Article about this in the NYTimes today, front page below the fold. See HERE:
Journal’s Paper on ESP Expected to Prompt Outrage
By BENEDICT CAREY
Published: January 5, 2011
One of psychology’s most respected journals has agreed to publish a paper presenting what its author describes as strong evidence for extrasensory perception, the ability to sense future events.
The decision may delight believers in so-called paranormal events, but it is already mortifying scientists. Advance copies of the paper, to be published this year in The Journal of Personality and Social Psychology, have circulated widely among psychological researchers in recent weeks and have generated a mixture of amusement and scorn. ...

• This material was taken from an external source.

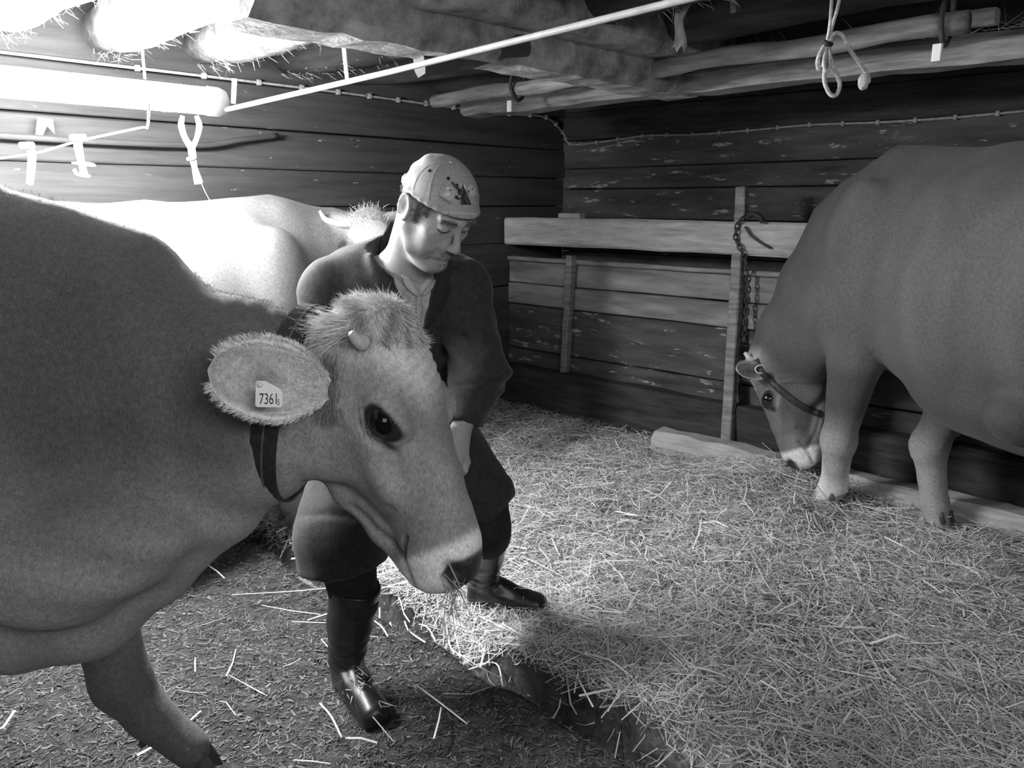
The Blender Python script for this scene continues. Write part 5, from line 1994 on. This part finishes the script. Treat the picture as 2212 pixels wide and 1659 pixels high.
    # --- coat
    cb = Body(ranges((-.80, .16, .0070)), ranges((1.72, 2.62, .0075)), ranges((.38, 1.44, .0070)))
    cb.seg(shR, shL, (.082, .082), (.082, .082), None, .05)
    cb.seg(W(866, 645, 2.13), W(862, 790, 2.23), (.190, .135), (.185, .138), sdx, .05)
    cb.seg(W(862, 790, 2.23), (hipR + hipL) / 2 - UP * .02, (.185, .138), (.205, .155), sdx, .05)
    cb.ell(W(806, 592, 2.20), (.145, .11, .085), None, .06)
    cb.seg(shR, W(858, 548, 2.16), .064, .058, None, .04)
    cb.seg(shL, W(900, 560, 2.20), .072, .055, None, .04)
    cb.chain([shR, elR, wrR - hd2 * -.0], [.080, .066, .050], None, .016)
    cb.chain([shL, elL, wrL + hd * .02], [.078, .068, .049], None, .012)
    cb.ell(elL + RGT * .012, .066, None, .03)
    cb.chain([hipR, knR, knR - UP * .18], [.145, .122, .122], None, .05)
    cb.chain([hipL, knL, knL - UP * .14], [.140, .098, .088], None, .05)
    cb.seg((hipR + hipL) / 2, (knR + knL) / 2 + UP * .05, (.20, .13), (.16, .09), nrm(knL - knR), .06)
    # hem: cut level, lower in front of the left knee
    cb.plane(W(740, 1225, 2.10), -UP + np.array([.10, 0, 0]), .004, (-.80, 1.6, .2), (W(885, 1100, 2.2)[0], 2.7, .62))
    hm = W(1052, 1122, 2.32)
    cb.plane(hm, -UP * .9 + np.array([.62, 0, 0]), .004, (W(885, 1100, 2.2)[0], 1.6, .2), (.2, 2.7, .72))
    cb.plane(hm, -UP * .9 + np.array([-.55, 0, 0]), .004, (W(885, 1100, 2.2)[0], 1.6, .2), (.2, 2.7, .72))
    # hollow skirt, neck opening, cuffs
    cb.seg(knR - UP * .04, knR - UP * .30, .108, .112, None, .01, 's')
    cb.seg(knL - UP * .03, knL - UP * .24, .076, .074, None, .01, 's')
    nax = nrm(Hc - up * .03 - f * .03 - Nb)
    s_n = nrm(sdx - nax * np.dot(sdx, nax))
    b_n = np.cross(s_n, nax)
    b_n = b_n if np.dot(b_n, FWD) > 0 else -b_n
    ring = []
    for q in np.linspace(-2.3, 2.3, 19):
        ring.append(Nb + nax * (.030 + .018 * math.cos(q)) + (b_n * math.cos(q) * .088 + s_n * math.sin(q) * .092))
    hgt = [.012 + .024 * math.cos(q * .6) for q in np.linspace(-2.3, 2.3, 19)]
    for q0, q1, h0, h1 in zip(ring[:-1], ring[1:], hgt[:-1], hgt[1:]):
        cb.seg(q0, q1, (h0, .0095), (h1, .0095), nax, .014)
    cb.seg(Nb + UP * .07, Nb - UP * .02, (.085, .082), (.068, .066), sdx, .012, 's')
    vtop, vbot = W(902, 575, 1.995), W(907, 716, 2.045)
    cb.seg(vtop, vbot, (.058, .085), (.007, .05), sdx, .012, 's')
    cb.seg(W(890, 560, 1.99), W(900, 610, 2.0), (.060, .07), (.050, .08), sdx, .012, 's')
    cb.plane(wrL + hd * .006, hd, .003, wrL - .075, wrL + .075)
    P2, F2c = cb.mesh(2)
    if (np.cross(P2[F2c[:, 0]], P2[F2c[:, 1]]) * P2[F2c[:, 2]]).sum() < 0:
        F2c = F2c[:, ::-1]
    N2 = normals(P2, F2c)
    d = .0045 * fnoise(P2, 16, 12) + .0026 * fnoise(P2, 38, 13) - .0035 * np.exp(-(fnoise(P2 * [1, 1, 1.6], 15, 21) / .16) ** 2)
    for c, rr, amp, fq in ((elL, .12, .007, 95), (elL - UP * .06, .08, .006, 120), (shL - UP * .1, .10, .004, 80), (elR, .12, .006, 90), (shR - UP * .08, .1, .005, 75), (W(930, 820, 2.1), .11, .006, 80)):
        g = np.exp(-((P2 - c) ** 2).sum(1) / rr ** 2)
        d += g * amp * 1.5 * (1 - 1.6 * np.abs(np.sin(.5 * (P2[:, 2] * fq + P2[:, 0] * fq * .35 + 2.2 * fnoise(P2, 12, 14)))))
    P2 = P2 + N2 * d[:, None]
    ctree = bvh(P2, F2c)
    coat = mk('coat', P2, F2c, M_coat, rt)
    coat['label'] = 'dark knee-length work coat'

    def sheet(name, left, right, tree, m, parent, off=.006, th=.005, nr=10, nc=5, fallback=2.0):
        """cloth piece between two pixel edges, laid on a garment"""
        def res(pl, n):
            pl = np.array(pl, float)
            cl = np.concatenate([[0], np.cumsum(np.linalg.norm(np.diff(pl, axis=0), axis=1))])
            q = np.linspace(0, cl[-1], n)
            return np.stack([np.interp(q, cl, pl[:, 0]), np.interp(q, cl, pl[:, 1])], 1)
        Le, Re = res(left, nr + 1), res(right, nr + 1)
        depth = np.full((nr + 1, nc + 1), np.nan)
        nor = {}
        for i in range(nr + 1):
            for j in range(nc + 1):
                q = Le[i] + (Re[i] - Le[i]) * j / nc
                hit = onto(tree, EYE, ray(*q))
                if hit is not None:
                    depth[i, j] = np.dot(hit[0] - EYE, FWD)
        md = np.nanmedian(depth)
        depth = np.where(np.isnan(depth), md, depth)
        depth = np.clip(depth, md - .16, md + .16)
        for _ in range(3):
            dp = np.pad(depth, 1, mode='edge')
            depth = np.minimum(depth, (dp[:-2, 1:-1] + dp[2:, 1:-1] + dp[1:-1, :-2] + dp[1:-1, 2:]) / 4 + .002)
        V = []
        for i in range(nr + 1):
            for j in range(nc + 1):
                q = Le[i] + (Re[i] - Le[i]) * j / nc
                rr = ray(*q)
                V.append(EYE + rr * (depth[i, j] - off))
        F3 = [(i * (nc + 1) + j, (i + 1) * (nc + 1) + j, (i + 1) * (nc + 1) + j + 1, i * (nc + 1) + j + 1) for i in range(nr) for j in range(nc)]
        V, F3 = solid(V, F3, FWD * th)
        o = mk(name, V, F3, m, parent)
        return o
    sheet('lapel', [(842, 478), (826, 510), (819, 545), (833, 590), (847, 599), (838, 622), (868, 668), (902, 716)],
          [(858, 482), (853, 520), (857, 560), (864, 592), (868, 604), (876, 628), (890, 670), (907, 722)], ctree, M_coat2, rt, .012, .006, 22, 6)
    sheet('lapel', [(952, 592), (942, 606), (932, 626), (924, 650), (917, 690), (909, 726)],
          [(992, 566), (976, 592), (968, 604), (976, 622), (958, 668), (914, 728)], ctree, M_coat2, rt, .010, .007, 18, 5)
    sheet('breast_pocket', [(951, 703), (953, 716)], [(1003, 712), (1004, 726)], ctree, M_coat2, rt, .005, .005, 3, 8)
    sheet('shirt_collar', [(866, 592), (872, 612), (884, 628), (902, 641)], [(884, 600), (894, 614), (902, 628), (906, 638)], st, M_shirt, sh, .012, .004, 10, 4)
    sheet('shirt_collar', [(926, 618), (918, 628), (911, 640)], [(950, 592), (944, 612), (924, 634)], st, M_shirt, sh, .014, .004, 8, 4)
    sheet('shirt_placket', [(900, 636), (899, 668), (901, 716)], [(911, 636), (913, 668), (909, 716)], st, M_shirt, sh, .006, .003, 10, 2)
    hit = onto(ctree, EYE, ray(907, 722))
    if hit is not None:
        V, F3 = tube([hit[0] + hit[1] * .010, hit[0] + hit[1] * .014], .006, 12)
        mk('button', V, F3, mat('pale_plastic', .75, .45, .1, bump=0), coat)

    # --- trousers and boots
    tb = Body(ranges((-.62, .16, .012)), ranges((1.9, 2.7, .012)), ranges((.20, .95, .012)))
    tb.chain([hipR, knR + FWD * .02, bootRt - UP * .05], [.10, .082, .068], None, .03)
    tb.chain([hipL, knL, knL - UP * .10, bootLt - UP * .01], [.09, .074, .086, .078], None, .03)
    Pt, Ft = tb.mesh(2)
    if (np.cross(Pt[Ft[:, 0]], Pt[Ft[:, 1]]) * Pt[Ft[:, 2]]).sum() < 0:
        Ft = Ft[:, ::-1]
    Pt = Pt + normals(Pt, Ft) * (.004 * fnoise(Pt, 22, 5))[:, None]
    mk('trousers', Pt, Ft, M_trouser, rt)

    for top, hl, toe, lab in ((bootRt, footR_h, footR_t, 'black rubber boot smeared with straw'), (bootLt, footL_h, footL_t, 'black rubber boot, foot turned out')):
        d = nrm((toe - hl) * [1, 1, 0])
        sdd = np.cross(UP, d)
        hl, toe = hl.copy(), toe.copy()
        gz = float(ground(*((hl + toe) / 2)[:2]))
        hl[2] = toe[2] = gz
        L = .285
        toe = hl + d * (L - .05)
        ank = hl + d * .045 + UP * .105
        pts = [top, top * .5 + ank * .5 + d * -.006, ank]
        lo = np.min([top, hl, toe, ank], 0) - .13
        hi = np.max([top, hl, toe, ank], 0) + .13
        bb = Body(ranges((lo[0], hi[0], .007)), ranges((lo[1], hi[1], .007)), ranges((gz - .03, hi[2], .007)))
        bb.chain(pts, [.076, .064, .050], None, .02)
        bb.seg(hl + d * .025 + UP * .045, hl + d * .11 + UP * .058, (.040, .046), (.042, .046), sdd, .03)
        bb.seg(hl + d * .11 + UP * .055, toe + UP * .036, (.043, .046), (.046, .034), sdd, .03)
        bb.seg(hl + d * .01 + UP * .014, toe + d * .012 + UP * .014, (.036, .014), (.046, .014), sdd, .004)
        bb.below(gz + .002)
        n = nrm(top - pts[1])
        bb.plane(top + n * .0, n, .004)
        bb.seg(top + n * .05, top - n * .03, .062, .058, None, .004, 's')
        Pb, Fb = bb.mesh(2)
        if (np.cross(Pb[Fb[:, 0]], Pb[Fb[:, 1]]) * Pb[Fb[:, 2]]).sum() < 0:
            Fb = Fb[:, ::-1]
        Nb_ = normals(Pb, Fb)
        zz = Pb[:, 2] - gz
        Pb = Pb + Nb_ * (.004 * np.exp(-((zz - .13) / .05) ** 2) * np.sin(zz * 150 + (Pb @ d) * 60))[:, None]
        o = mk('boot', Pb, Fb, M_boot, rt)
        o['label'] = lab
        # stuck straw and muck on the instep
        tr = bvh(Pb, Fb)
        rs, ds = [], []
        cnt = 420 if hl[0] < -.2 else 60
        for _ in range(cnt):
            p = hl + d * r.uniform(.0, .20) + sdd * r.uniform(-.05, .05) + UP * .3
            hit = onto(tr, p, -UP + r.normal(0, .2, 3))
            if hit is None or hit[0][2] > gz + .14:
                continue
            rs.append(hit[0])
            ds.append(-UP * .5 + d * .4 + r.normal(0, .4, 3) + hit[1] * .2)
        Vh, Fh = blades(rs, ds, r.uniform(.02, .05, len(rs)), .0014, .3, .3, 9)
        q = mk('stuck_straw', Vh, Fh, mat('pale_straw_bits', .55, .7, .3, bump=0), o, smooth=False)
        q['kind'] = 'stuff'
    return rt, ctree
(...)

The story is decent enough, as far as it goes, but one quibble I have is with this point:
... if ESP exists, why aren’t people getting rich by reliably predicting the movement of the stock market or the outcome of football games?
The problem is that one doesn’t need ESP to reliably predict such things. (At least, it’s not clear that one does). If one is smart enough to be able to know all the variables that go into the problem, one may be able to reliably predict such things.
The better example involves lottery tickets or gaming outcomes at slots, cards, roulette, etc. If ESP of the kind Bem suggests were real, we’d expect people to win at these games of chance significantly more than would be expected by sheer chance. But AFAIK there is absolutely no evidence that they do.
That alone is a refutation of the claim that people have precognitive ESP.